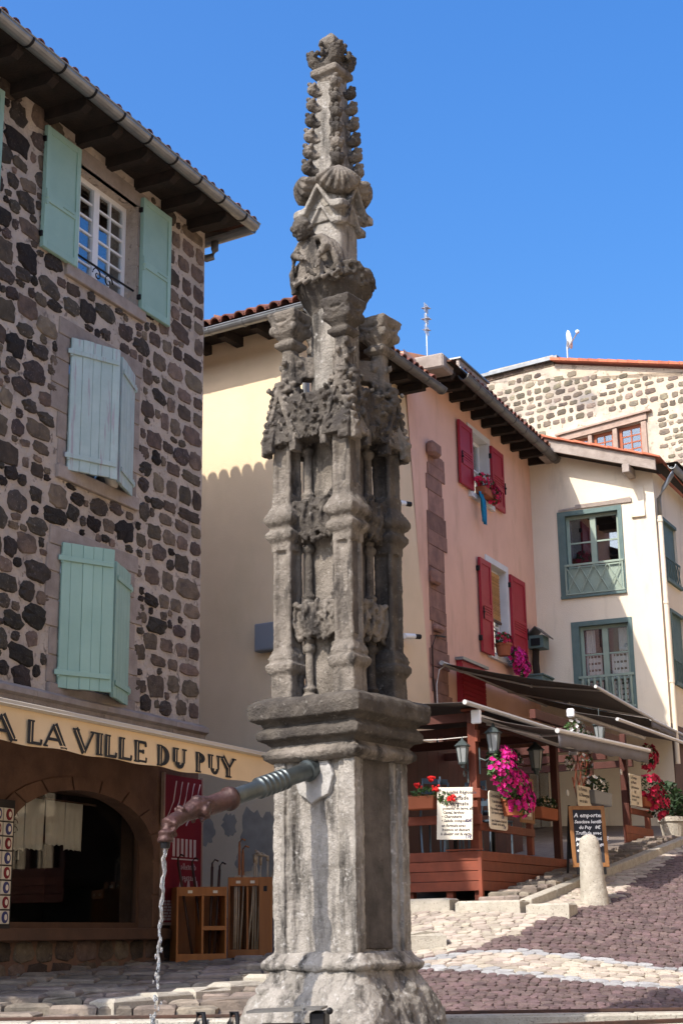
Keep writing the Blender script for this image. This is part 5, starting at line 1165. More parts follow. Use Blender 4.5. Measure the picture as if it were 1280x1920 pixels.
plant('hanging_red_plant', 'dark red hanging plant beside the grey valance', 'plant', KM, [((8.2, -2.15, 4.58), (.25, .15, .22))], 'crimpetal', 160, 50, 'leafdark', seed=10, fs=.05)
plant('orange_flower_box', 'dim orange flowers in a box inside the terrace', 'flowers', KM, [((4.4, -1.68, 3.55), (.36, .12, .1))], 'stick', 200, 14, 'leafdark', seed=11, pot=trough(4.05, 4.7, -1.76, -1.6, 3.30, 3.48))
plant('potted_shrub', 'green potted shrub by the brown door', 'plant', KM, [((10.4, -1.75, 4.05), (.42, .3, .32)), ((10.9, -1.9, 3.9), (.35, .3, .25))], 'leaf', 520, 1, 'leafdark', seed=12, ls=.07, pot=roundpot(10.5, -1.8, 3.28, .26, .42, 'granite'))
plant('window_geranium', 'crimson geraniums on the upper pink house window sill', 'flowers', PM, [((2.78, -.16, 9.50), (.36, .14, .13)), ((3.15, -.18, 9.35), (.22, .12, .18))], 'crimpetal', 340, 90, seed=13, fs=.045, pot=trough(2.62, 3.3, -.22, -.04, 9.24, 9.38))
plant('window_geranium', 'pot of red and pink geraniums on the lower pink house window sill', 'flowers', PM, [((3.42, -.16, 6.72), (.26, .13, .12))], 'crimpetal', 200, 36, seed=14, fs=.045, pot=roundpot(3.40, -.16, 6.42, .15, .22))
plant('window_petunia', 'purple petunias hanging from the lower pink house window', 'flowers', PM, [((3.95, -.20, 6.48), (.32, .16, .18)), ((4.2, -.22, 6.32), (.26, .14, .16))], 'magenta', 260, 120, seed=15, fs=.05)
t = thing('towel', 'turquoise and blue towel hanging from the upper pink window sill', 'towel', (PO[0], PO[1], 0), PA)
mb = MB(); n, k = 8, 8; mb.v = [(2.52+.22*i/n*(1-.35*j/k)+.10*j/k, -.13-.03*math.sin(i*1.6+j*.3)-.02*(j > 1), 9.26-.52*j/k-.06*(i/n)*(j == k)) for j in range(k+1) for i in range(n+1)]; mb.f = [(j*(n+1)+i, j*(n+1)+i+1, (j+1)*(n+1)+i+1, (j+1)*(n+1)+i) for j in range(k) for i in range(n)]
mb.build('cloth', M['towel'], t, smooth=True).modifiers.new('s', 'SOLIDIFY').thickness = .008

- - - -

## JOB
Leave out the pictures and reproduce the rest of the listing exactly.

## ANSWER TO THE TASK
Keep writing the Blender script for this image. This is part 5, starting at line 1165. More parts follow. Use Blender 4.5. Measure the picture as if it were 1280x1920 pixels.
plant('hanging_red_plant', 'dark red hanging plant beside the grey valance', 'plant', KM, [((8.2, -2.15, 4.58), (.25, .15, .22))], 'crimpetal', 160, 50, 'leafdark', seed=10, fs=.05)
plant('orange_flower_box', 'dim orange flowers in a box inside the terrace', 'flowers', KM, [((4.4, -1.68, 3.55), (.36, .12, .1))], 'stick', 200, 14, 'leafdark', seed=11, pot=trough(4.05, 4.7, -1.76, -1.6, 3.30, 3.48))
plant('potted_shrub', 'green potted shrub by the brown door', 'plant', KM, [((10.4, -1.75, 4.05), (.42, .3, .32)), ((10.9, -1.9, 3.9), (.35, .3, .25))], 'leaf', 520, 1, 'leafdark', seed=12, ls=.07, pot=roundpot(10.5, -1.8, 3.28, .26, .42, 'granite'))
plant('window_geranium', 'crimson geraniums on the upper pink house window sill', 'flowers', PM, [((2.78, -.16, 9.50), (.36, .14, .13)), ((3.15, -.18, 9.35), (.22, .12, .18))], 'crimpetal', 340, 90, seed=13, fs=.045, pot=trough(2.62, 3.3, -.22, -.04, 9.24, 9.38))
plant('window_geranium', 'pot of red and pink geraniums on the lower pink house window sill', 'flowers', PM, [((3.42, -.16, 6.72), (.26, .13, .12))], 'crimpetal', 200, 36, seed=14, fs=.045, pot=roundpot(3.40, -.16, 6.42, .15, .22))
plant('window_petunia', 'purple petunias hanging from the lower pink house window', 'flowers', PM, [((3.95, -.20, 6.48), (.32, .16, .18)), ((4.2, -.22, 6.32), (.26, .14, .16))], 'magenta', 260, 120, seed=15, fs=.05)
t = thing('towel', 'turquoise and blue towel hanging from the upper pink window sill', 'towel', (PO[0], PO[1], 0), PA)
mb = MB(); n, k = 8, 8; mb.v = [(2.52+.22*i/n*(1-.35*j/k)+.10*j/k, -.13-.03*math.sin(i*1.6+j*.3)-.02*(j > 1), 9.26-.52*j/k-.06*(i/n)*(j == k)) for j in range(k+1) for i in range(n+1)]; mb.f = [(j*(n+1)+i, j*(n+1)+i+1, (j+1)*(n+1)+i+1, (j+1)*(n+1)+i) for j in range(k) for i in range(n)]
mb.build('cloth', M['towel'], t, smooth=True).modifiers.new('s', 'SOLIDIFY').thickness = .008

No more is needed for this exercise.